Let’s have a look straight line $BC$in the graph, the slope of this line is $m = \dfrac{{{V_0}}}{{\left( {\dfrac{T}{2}} \right)}} = \dfrac{{2{V_0}}}{T}$, so the equation of this straight line is given by the equation,
$
g = mx + C \\
\Rightarrow V = \dfrac{{2{v_0}}}{T}t + ( - {v_0}) \\
\Rightarrow V = \dfrac{{2{v_0}t}}{T} = {v_0} \\
$
Now, substituting the value of ‘v’ in the equation (i) we get
\[
\Rightarrow\int_0^{{T_P}} {{v^2}dt} = {\int_0^T {\left( {\dfrac{{2{v_0}t}}{T} - {v_0}} \right)} ^2}dt\,\,\,\,\,\,\,\,(\because {T_P} = T) \\
\Rightarrow\int_0^{{T_P}} {{v^2}dt}= \int_0^T {\left[ {{{\left( {\dfrac{{2{v_0}t}}{T}} \right)}^2} + v_0^2 - 2 \times \dfrac{{2{v_0}t}}{T} \times {V_0}} \right]} dt \\
\Rightarrow\int_0^{{T_P}} {{v^2}dt}= \int_0^T {\left( {\dfrac{{4v_0^2{t^2}}}{{{T^2}}} + v_0^2 - \dfrac{{4v_0^2t}}{T}} \right)} dt \\
\Rightarrow\int_0^{{T_P}} {{v^2}dt}= \dfrac{{4v_0^2}}{T}\int_0^T {{t^2}dt + v_0^2\int_0^2 {dt - \int_0^T t } \,dt} \\
\Rightarrow\int_0^{{T_P}} {{v^2}dt}= \dfrac{{4v_0^2}}{{{T^2}}}{\left[ {\dfrac{{{t^3}}}{3}} \right]^T} + v_0^2[t]_0^T - \dfrac{{4v_0^2}}{T}\left[ {\dfrac{{{t^2}}}{2}} \right]_0^T \\
\Rightarrow\int_0^{{T_P}} {{v^2}dt}= \dfrac{{4v_0^2}}{{{T^2}}}\left[ {\dfrac{{{T^3}}}{3}} \right] + v_0^2[T] -\dfrac{{4v_0^2}}{T}\left[ {\dfrac{{{T^2}}}{2}} \right] \\
\Rightarrow\int_0^{{T_P}} {{v^2}dt}= \dfrac{{4v_0^2T + 6v_0^2T - 12v_0^2T}}{6} \\
\Rightarrow\int_0^{{T_P}} {{v^2}dt}= \dfrac{{14v_0^2T - 12v_0^2T}}{6} - - - - - (ii) \\
\]
Divided both sides by T of equation (i)
\[\dfrac{1}{T}\int_0^{{T_P}} {{v^2}dt} = \dfrac{{v_0^2}}{3} - - - - (iii)\]

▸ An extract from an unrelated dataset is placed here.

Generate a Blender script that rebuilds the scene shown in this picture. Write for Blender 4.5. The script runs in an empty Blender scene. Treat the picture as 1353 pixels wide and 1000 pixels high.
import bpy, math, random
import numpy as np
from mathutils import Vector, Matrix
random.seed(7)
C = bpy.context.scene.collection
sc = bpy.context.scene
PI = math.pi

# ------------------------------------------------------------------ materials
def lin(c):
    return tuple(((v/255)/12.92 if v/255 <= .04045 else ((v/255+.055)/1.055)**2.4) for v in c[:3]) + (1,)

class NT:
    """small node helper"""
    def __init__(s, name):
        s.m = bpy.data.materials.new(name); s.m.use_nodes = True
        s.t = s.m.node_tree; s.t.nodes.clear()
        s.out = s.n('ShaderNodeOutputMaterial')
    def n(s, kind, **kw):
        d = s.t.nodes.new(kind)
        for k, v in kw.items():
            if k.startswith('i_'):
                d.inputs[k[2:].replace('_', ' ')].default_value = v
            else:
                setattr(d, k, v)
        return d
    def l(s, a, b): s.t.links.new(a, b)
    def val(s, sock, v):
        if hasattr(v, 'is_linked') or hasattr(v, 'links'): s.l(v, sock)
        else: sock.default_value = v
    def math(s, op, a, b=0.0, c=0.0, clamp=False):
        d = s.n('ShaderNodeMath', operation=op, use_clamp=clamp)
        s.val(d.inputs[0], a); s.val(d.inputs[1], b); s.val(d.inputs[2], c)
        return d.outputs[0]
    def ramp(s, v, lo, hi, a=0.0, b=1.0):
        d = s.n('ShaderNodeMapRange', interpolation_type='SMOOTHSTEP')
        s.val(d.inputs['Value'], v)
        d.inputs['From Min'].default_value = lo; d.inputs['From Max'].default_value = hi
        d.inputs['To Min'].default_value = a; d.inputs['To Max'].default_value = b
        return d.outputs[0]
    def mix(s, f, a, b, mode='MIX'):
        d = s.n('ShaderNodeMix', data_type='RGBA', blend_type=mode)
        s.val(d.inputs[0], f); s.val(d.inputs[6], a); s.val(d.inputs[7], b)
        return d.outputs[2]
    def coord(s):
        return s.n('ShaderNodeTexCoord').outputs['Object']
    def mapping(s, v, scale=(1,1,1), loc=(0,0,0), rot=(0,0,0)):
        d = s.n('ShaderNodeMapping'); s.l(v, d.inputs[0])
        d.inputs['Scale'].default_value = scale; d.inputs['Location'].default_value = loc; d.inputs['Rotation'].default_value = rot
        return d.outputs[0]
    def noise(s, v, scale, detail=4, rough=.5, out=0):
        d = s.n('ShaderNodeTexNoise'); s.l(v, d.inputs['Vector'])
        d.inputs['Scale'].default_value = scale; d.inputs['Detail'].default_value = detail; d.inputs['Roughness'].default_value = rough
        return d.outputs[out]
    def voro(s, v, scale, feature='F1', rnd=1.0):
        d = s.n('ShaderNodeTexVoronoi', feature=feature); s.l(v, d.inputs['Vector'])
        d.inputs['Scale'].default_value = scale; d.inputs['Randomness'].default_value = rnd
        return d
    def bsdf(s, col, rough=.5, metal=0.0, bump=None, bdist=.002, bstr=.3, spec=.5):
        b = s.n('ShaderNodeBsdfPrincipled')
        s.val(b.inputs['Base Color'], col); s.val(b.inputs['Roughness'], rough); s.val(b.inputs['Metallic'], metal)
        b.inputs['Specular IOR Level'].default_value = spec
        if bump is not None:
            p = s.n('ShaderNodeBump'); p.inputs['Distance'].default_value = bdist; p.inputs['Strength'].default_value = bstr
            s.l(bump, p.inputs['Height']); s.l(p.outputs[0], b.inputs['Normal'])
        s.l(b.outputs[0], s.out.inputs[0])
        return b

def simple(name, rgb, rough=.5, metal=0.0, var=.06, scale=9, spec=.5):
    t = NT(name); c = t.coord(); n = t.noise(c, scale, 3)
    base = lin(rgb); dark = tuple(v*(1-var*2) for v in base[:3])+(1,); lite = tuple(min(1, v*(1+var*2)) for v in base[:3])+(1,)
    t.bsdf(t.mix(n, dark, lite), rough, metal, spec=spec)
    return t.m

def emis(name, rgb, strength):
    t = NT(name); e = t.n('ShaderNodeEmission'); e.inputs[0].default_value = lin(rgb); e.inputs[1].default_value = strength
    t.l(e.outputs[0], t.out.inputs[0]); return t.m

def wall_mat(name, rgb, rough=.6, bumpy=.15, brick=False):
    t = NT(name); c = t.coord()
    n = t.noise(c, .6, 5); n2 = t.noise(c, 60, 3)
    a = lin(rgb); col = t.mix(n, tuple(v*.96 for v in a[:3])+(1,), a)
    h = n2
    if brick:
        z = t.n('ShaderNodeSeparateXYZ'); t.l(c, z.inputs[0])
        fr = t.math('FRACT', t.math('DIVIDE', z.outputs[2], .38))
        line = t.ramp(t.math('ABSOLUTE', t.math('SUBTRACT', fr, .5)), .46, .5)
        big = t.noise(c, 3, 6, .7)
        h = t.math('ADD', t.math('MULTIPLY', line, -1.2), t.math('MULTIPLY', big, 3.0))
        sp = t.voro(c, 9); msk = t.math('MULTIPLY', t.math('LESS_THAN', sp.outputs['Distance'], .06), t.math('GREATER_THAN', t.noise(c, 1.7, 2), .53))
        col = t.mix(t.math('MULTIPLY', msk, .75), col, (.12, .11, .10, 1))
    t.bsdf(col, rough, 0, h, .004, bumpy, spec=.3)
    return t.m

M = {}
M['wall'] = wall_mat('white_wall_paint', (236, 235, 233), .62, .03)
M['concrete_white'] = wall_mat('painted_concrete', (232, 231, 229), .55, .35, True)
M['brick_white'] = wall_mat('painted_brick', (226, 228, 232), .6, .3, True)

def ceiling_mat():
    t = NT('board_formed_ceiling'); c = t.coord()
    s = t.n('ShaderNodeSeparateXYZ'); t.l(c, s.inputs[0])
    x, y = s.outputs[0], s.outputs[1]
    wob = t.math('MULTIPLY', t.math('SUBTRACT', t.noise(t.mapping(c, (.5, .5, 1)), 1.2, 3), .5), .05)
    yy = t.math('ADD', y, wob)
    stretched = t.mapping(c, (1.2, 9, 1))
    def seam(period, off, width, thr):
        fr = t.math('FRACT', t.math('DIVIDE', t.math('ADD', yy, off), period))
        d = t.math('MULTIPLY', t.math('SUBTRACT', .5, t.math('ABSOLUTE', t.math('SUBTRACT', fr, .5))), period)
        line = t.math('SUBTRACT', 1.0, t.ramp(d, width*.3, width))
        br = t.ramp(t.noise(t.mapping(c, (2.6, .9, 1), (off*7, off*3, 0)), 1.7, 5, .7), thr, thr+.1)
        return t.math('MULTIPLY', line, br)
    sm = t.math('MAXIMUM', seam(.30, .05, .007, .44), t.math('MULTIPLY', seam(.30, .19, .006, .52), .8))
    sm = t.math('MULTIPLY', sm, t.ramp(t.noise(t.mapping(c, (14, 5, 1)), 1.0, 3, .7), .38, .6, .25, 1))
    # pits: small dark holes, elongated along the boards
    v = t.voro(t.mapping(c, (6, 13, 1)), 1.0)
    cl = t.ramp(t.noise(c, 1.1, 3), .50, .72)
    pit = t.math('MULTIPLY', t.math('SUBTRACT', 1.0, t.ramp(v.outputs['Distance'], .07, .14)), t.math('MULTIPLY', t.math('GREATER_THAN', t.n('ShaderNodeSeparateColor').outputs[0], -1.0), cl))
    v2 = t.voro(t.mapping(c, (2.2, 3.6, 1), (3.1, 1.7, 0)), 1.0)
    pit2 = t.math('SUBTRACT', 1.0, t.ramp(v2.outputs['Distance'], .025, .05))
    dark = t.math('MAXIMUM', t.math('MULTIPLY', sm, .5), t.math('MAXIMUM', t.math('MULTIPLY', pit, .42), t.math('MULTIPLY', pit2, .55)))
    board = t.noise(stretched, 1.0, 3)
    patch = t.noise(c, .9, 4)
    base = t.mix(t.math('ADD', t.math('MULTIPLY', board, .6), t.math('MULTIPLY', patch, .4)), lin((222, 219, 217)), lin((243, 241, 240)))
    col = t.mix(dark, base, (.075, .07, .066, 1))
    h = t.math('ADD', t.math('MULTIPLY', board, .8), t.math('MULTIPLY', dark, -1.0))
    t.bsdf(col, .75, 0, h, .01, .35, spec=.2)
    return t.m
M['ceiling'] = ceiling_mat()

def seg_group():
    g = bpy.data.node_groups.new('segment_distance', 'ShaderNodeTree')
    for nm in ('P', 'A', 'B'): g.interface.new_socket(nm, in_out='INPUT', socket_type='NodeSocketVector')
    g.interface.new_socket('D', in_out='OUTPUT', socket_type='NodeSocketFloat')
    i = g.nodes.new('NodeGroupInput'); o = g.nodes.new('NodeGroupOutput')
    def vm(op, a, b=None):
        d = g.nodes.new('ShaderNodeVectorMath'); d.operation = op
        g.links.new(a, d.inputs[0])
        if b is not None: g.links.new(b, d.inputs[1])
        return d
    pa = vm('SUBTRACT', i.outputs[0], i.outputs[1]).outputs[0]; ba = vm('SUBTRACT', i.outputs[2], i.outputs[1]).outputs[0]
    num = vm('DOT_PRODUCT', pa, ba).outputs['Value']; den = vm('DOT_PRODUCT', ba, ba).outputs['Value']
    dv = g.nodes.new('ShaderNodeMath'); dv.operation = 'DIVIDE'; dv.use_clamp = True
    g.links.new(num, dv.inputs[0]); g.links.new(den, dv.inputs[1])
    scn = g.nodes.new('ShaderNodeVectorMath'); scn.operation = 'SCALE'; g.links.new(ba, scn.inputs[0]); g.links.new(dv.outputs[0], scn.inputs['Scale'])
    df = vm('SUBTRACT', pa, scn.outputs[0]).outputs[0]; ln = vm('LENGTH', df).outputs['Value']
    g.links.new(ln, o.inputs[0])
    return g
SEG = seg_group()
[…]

Taking under the root of both the sides in equation (ii)
\[\sqrt {\dfrac{1}{T}\int_0^{{T_P}} {{v^2}dt} } = \sqrt {\dfrac{{v_0^2}}{3}} \]
As, $T = {T_P}$ so, the above equation can be written as:
\[\therefore\sqrt {\dfrac{1}{{{T_P}}}\int_0^{{T_P}} {{v^2}dt} } = \dfrac{{{v_0}}}{{\sqrt 3 }} - - - - (iv)\]
Comparing the equation (1) and (4), we can say that ${V_{rms}} = \dfrac{{{v_0}}}{{\sqrt 3 }}$.
According to the question, ${V_{rms}} = \dfrac{{{v_0}}}{{\sqrt x }} = \dfrac{{{v_0}}}{{\sqrt 3 }}$
Hence, $x = 3$.

Note:The rms value is the effective value of a varying voltage or current. It is equivalent to steady DC (constant) value which gives the same effect. The rms stands for root mean square, and it is a way of expressing AC quantity of voltage or current in terms functionally equivalent to DC.